Sunday, April 1, 2012

Should I fire my full service broker?

From time to time I review my portfolio performance. With software such as Quicken that is easy to do, although I am leery of computer bugs and erroneous/inconsistent data entries. That is not to say that I do sloppy book keeping. No, far from it, every month I diligently reconcile my Quicken accounts with the actual bank and brokerage statements. But the sheer multitude of transactions as well as the categorical assignment of those transactions does lead to an accumulation of errors over time.

Also, it is difficult to assess the performance of my real estate investments since these are long term investments with a 10+ year time horizon and I have acquired a fair bit during this last down cycle that started in 2007-2008. Not to mention keeping track of rental income for which Quicken is entirely unsuitable.

Thus, let’s focus on stock market performance. To be honest, the last 5 years were very frustrating for investors and most gains scraped together during the volatile early half of this decade were wiped out in the big crash. So how are you to measure how you’re doing and how your investment advisors are doing?

When you read the financial headlines there are always the same investor star names such as Warren You-know-who and Sir John. Also Irvin Michael and Francis Chou are often mentioned as star investors. So let’s compare their performance with ours over these last tough years. This is maybe also a good time to bring up my full service stock broker, the closest thing I have to a financial advisor. Over the years he has been my devil’s advocate and kept me from various stupid moves although that is offset with some less than brilliant moves by him. Also, he oversaw a lot of my oil and gas investments while I am more heavily in financial stocks and real estate stocks plus U.S. industrials using my discount accounts.

But you know what? Quicken told me that over the last five years my full service broker only delivered me a measly 1.93% annual return. Fire the guy! I can do a lot better and safe on the commissions! So what did I do by myself? Eh…. Eu… 1.01% Fire yourself! Go to Francis and Michael!  Eh… Eu… well they may be better but they are charging MERs and operating expenses. They delivered -2.1% and -1.56% respectively. A TSX index fund would have done ‘least worst’ at an exciting 2.25%.

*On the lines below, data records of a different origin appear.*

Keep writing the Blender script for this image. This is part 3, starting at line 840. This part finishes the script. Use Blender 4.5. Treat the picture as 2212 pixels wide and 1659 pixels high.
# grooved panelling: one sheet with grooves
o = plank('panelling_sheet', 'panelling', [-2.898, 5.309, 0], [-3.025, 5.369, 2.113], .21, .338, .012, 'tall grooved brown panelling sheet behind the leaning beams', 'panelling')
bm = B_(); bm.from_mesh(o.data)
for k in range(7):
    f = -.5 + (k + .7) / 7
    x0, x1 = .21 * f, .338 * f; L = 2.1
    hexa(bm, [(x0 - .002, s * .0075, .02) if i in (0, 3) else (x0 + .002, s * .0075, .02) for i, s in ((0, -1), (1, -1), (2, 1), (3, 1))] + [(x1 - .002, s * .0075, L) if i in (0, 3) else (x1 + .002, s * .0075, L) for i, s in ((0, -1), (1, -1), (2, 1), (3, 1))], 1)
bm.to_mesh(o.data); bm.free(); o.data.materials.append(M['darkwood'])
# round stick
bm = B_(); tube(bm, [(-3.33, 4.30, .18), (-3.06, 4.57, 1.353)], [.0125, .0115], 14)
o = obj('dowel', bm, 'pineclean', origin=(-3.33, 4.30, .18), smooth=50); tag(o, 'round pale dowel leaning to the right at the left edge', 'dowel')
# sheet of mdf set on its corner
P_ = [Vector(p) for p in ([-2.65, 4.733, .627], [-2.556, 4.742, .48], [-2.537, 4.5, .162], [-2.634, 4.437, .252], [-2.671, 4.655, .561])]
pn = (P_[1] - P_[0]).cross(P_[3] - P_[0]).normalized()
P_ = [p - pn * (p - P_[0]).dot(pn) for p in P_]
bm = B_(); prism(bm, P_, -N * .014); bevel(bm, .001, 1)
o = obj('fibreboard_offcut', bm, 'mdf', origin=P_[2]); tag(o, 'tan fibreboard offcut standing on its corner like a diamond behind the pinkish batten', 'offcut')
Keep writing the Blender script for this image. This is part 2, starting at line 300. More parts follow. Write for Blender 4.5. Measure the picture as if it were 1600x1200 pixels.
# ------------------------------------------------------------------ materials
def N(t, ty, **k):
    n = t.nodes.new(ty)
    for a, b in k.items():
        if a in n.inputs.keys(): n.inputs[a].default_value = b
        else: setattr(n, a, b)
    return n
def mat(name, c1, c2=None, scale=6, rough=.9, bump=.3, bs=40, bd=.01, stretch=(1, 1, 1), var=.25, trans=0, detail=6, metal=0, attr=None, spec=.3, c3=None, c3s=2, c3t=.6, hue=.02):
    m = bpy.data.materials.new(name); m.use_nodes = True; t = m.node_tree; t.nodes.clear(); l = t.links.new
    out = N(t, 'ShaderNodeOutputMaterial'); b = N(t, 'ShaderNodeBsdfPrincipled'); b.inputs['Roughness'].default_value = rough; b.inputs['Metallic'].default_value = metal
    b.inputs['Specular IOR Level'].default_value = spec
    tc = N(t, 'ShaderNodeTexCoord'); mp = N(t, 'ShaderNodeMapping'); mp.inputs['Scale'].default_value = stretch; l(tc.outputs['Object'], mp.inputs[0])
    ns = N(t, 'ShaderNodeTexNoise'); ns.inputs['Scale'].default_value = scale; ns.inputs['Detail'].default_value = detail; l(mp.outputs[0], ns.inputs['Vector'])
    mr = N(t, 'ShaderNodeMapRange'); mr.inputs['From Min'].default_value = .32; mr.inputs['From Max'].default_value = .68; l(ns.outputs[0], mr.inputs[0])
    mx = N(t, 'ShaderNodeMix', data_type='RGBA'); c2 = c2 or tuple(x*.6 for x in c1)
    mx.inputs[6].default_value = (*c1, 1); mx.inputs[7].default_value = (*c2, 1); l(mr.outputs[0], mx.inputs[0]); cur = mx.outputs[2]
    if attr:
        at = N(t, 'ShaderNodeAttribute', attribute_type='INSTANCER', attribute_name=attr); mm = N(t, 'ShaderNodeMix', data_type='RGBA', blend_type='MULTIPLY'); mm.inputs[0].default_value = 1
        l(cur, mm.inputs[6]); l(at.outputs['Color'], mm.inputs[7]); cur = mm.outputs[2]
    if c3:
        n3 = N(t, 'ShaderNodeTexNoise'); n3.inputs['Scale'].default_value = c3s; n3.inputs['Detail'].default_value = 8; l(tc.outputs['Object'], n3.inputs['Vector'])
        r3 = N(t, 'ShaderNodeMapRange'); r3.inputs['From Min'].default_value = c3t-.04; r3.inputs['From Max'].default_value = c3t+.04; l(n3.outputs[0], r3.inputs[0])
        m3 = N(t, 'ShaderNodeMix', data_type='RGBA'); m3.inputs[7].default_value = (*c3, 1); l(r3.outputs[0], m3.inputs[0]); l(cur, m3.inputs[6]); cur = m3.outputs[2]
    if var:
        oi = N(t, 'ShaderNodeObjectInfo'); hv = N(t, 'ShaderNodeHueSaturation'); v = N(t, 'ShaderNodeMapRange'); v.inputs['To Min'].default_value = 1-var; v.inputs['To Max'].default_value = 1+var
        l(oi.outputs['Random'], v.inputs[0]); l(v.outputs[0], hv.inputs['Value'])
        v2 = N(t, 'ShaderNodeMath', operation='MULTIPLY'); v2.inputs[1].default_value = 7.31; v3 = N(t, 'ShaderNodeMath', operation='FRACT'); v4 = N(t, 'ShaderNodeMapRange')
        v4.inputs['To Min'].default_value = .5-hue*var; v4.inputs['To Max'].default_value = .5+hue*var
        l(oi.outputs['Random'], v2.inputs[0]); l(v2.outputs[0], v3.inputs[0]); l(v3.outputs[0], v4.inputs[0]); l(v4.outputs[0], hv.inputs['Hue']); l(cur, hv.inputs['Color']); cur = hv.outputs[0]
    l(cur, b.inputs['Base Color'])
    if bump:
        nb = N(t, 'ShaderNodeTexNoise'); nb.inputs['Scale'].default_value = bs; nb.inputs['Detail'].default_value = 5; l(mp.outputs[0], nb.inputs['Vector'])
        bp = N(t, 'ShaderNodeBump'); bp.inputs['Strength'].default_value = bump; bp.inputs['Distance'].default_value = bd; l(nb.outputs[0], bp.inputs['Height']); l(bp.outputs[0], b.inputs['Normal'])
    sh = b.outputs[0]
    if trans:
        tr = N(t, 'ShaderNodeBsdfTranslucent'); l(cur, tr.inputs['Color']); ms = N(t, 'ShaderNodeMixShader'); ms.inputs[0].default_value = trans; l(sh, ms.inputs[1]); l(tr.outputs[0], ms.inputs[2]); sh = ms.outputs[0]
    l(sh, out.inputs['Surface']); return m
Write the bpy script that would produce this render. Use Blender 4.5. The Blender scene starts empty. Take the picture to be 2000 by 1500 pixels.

So, my broker (combined with my own incredible wise input J) did best apart from the TSX. But then, the TSX has good, poor and not so poor years. Some years the S&P and Dow do a lot better. Sometimes real estate blows you away. It truly is a matter of diversification and before it goes completely to my broker’s head he probably managed the best segments of the market! (Really?)

I guess, I’ll better hang on to my full service broker a bit longer and of course, I am praying for a return to the good old 1990s. Hmmm, have you seen this year’s stock market performance? A repeat performance may not be so far off, after all.


Figure 1. Five Year Performance ending Feb 29, 2012
Oh, before I forget. Five years ago was March, 2007. If you had sat out the crash you would by now have recovered had you done nothing but holding on to your TSX etf.